Did you know when adding a new parameter you can ignore the instructions to enter the values one on each line and instead enter them comma delimited? Probably not, but you can, and this impacted our range parsing code in some cases. Entering a range like so worked fine:
1,000-10,000
But entering a range like so (with the white space) did not work:
1,000 - 10,000
It resulted in 3 values "1", "000 - 10" and "000" rather than a single value range.
This means to trigger this defect you needed to do a parameter add, with only 1 parameter value that happened to be a comma delimited range, and that happened to have white space in it. That's somewhere between a 3-way and 4-way fault depending on exactly how you would have modeled the tests.
Hexawise creates value pairs on your behalf in some circumstances when you create constraints that imply other logically necessary constraints. There were two cases where Hexawise would complain about not being able to create these because they already existed. Of course them already existing is just fine and it shouldn't have complained.
An overly draconian security fix gone awry.
see above
It's massive in the same way the Sun is massive.
Did we mention it's massive?
Accessing Analyze Tests with a certain sequence of user interactions would cause Analyze Tests to stick at 0% complete. (Sequencing issues are an interesting form of pairwise defect to think about including in your tests).
The adding and editing of expected results in Auto-Scripts is now more robust with detection of unsaved edits when navigating away from the editing before it's completed. It's now consistent with editing Auto-Script steps.
The text area for defining test inputs (parameter add, parameter edit, bulk add, and bulk edit) now sizes to match the size of the top panel giving you more room to edit your parameter values.
The export a mind map achievement has a more clear description and a link to the help file about exporting.
In some cases and on some screen resolutions the 2 panels in the "Your Achievements" page would be inconsistently sized.
There were some cases (involving mixed use of delimiting commas and no commas) where value ranges would not expand to particular values. There were also cases where the distribution of: lowest value in the range, highest value in the range, random value in the range, then repeat, would not be used.
The UI is now more consistent about showing a "View" or "Discard" option when you quit editing steps before completing them. The same handling is now provided for editing expected results as well.
Unsaved expected result edits are now saved (after a prompt) when navigating away from the auto-scripts page.
For large sets of tests that are already generated and cached but take some time to render for display, the rest of the page now renders, and there is a waiting display for just the portion of the page waiting on the rendered tests.
If you attempted to create a plan with a name that already exists for one of your plans the resulting dialog was incomplete and did not provide a full explanation of why you could not create your plan.
We were temporarily using .xml as the extension for exported .opml files as a work around for them not emailing properly with their proper extension. This causes issues with some mind map tools though so we've gone back to the .opml extension and we zip them if they are emailed.
Thanks to Roon for pointing this out.
It is possible in Hexawise to require values that you also indicate are not allowed. Probably the ideal case is to alert you to this fact and not allow it.

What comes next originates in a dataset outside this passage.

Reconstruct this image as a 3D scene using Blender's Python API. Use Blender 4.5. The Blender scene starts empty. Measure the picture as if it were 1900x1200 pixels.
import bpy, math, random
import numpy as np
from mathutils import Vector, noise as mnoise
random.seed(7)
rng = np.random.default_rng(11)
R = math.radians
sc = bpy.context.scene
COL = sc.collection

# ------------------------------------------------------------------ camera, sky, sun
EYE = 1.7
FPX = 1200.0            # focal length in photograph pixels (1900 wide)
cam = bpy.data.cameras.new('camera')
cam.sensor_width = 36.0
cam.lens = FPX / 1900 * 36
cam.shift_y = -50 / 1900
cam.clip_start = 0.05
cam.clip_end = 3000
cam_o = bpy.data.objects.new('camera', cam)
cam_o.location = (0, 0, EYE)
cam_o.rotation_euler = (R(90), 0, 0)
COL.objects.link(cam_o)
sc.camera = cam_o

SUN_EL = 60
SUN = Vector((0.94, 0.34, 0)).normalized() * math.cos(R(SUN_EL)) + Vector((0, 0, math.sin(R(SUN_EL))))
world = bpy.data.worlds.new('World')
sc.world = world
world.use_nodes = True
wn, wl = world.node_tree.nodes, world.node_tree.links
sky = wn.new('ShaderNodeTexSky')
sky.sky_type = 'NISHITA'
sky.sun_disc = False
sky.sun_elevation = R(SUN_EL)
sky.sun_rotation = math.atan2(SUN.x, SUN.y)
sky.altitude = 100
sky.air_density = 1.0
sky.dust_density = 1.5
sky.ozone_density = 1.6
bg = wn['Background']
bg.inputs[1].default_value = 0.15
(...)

What was actually happening was an inconsistent priority as to which should prevail, the requirement or the constraint. This was resolved with the requirement always being fulfilled, even if it violates a constraint.
There was a case where auto-script expected results that referred to the last parameter value could be removed when saving a bulk edit with no change. Thanks to Scott and his team for reporting this.
To simplify requirements traceability (and to boost performance) requirements are now reported as fulfilled once and only once in the first test case that fulfills the requirement.
This was an interesting pairwise defect discovered by Scott. If the FIRST thing you ever did on a plan's Auto-Scripts page was enter text into the Start, Step 1 or Finish text areas, AND you did it using only the mouse, never touching the keyboard (right click and paste the text), then the text area would disappear and not be saved. Depending on exactly how you are breaking things down that's a 2-way or 3-way defect, but it's one of those you'd swear wouldn't possibly happen until you replicated it yourself.
Thanks Scott!
The link is very useful in explaining why value pairs are sometimes inferred and created for you, so it's good it's working again.
When inserting a parameter value replacement with the keyboard or link, it would insert it at the end of the step text rather than in the cursor position. This has been resolved.
The lines in the inferred value pair creation dialog have a little more breathing room and styling to make them easier to parse and read.
Thanks to Scott for requesting the better legibility.
If you have a lot of parameters in your plan, creating an auto-script can be tedious if the vast majority of the steps have the exact same format.
Relax! Auto-Auto-Scripts are here to take away the tedium.
If you add the parameter name and parameter value replacement (use the insert drop down in the top right of the step) of the very first parameter in your plan to the first and only step of your auto-script, a new button appears that lets your automatically generate your auto-scripts based on the pattern you used in the first step for the first paramater.
Additional steps are created for each additional parameter in your test plan, and these new steps follow the same pattern of language as your first step. Then you can delete any steps that don't apply.
Thanks to Amit for the idea and for testing and feedback on the initial version.
You can click a test case row to highlight it (for contemplation or discussion), but this highlighting was unintentionally "sticky". Now clicking another row will result in just 1 highlight.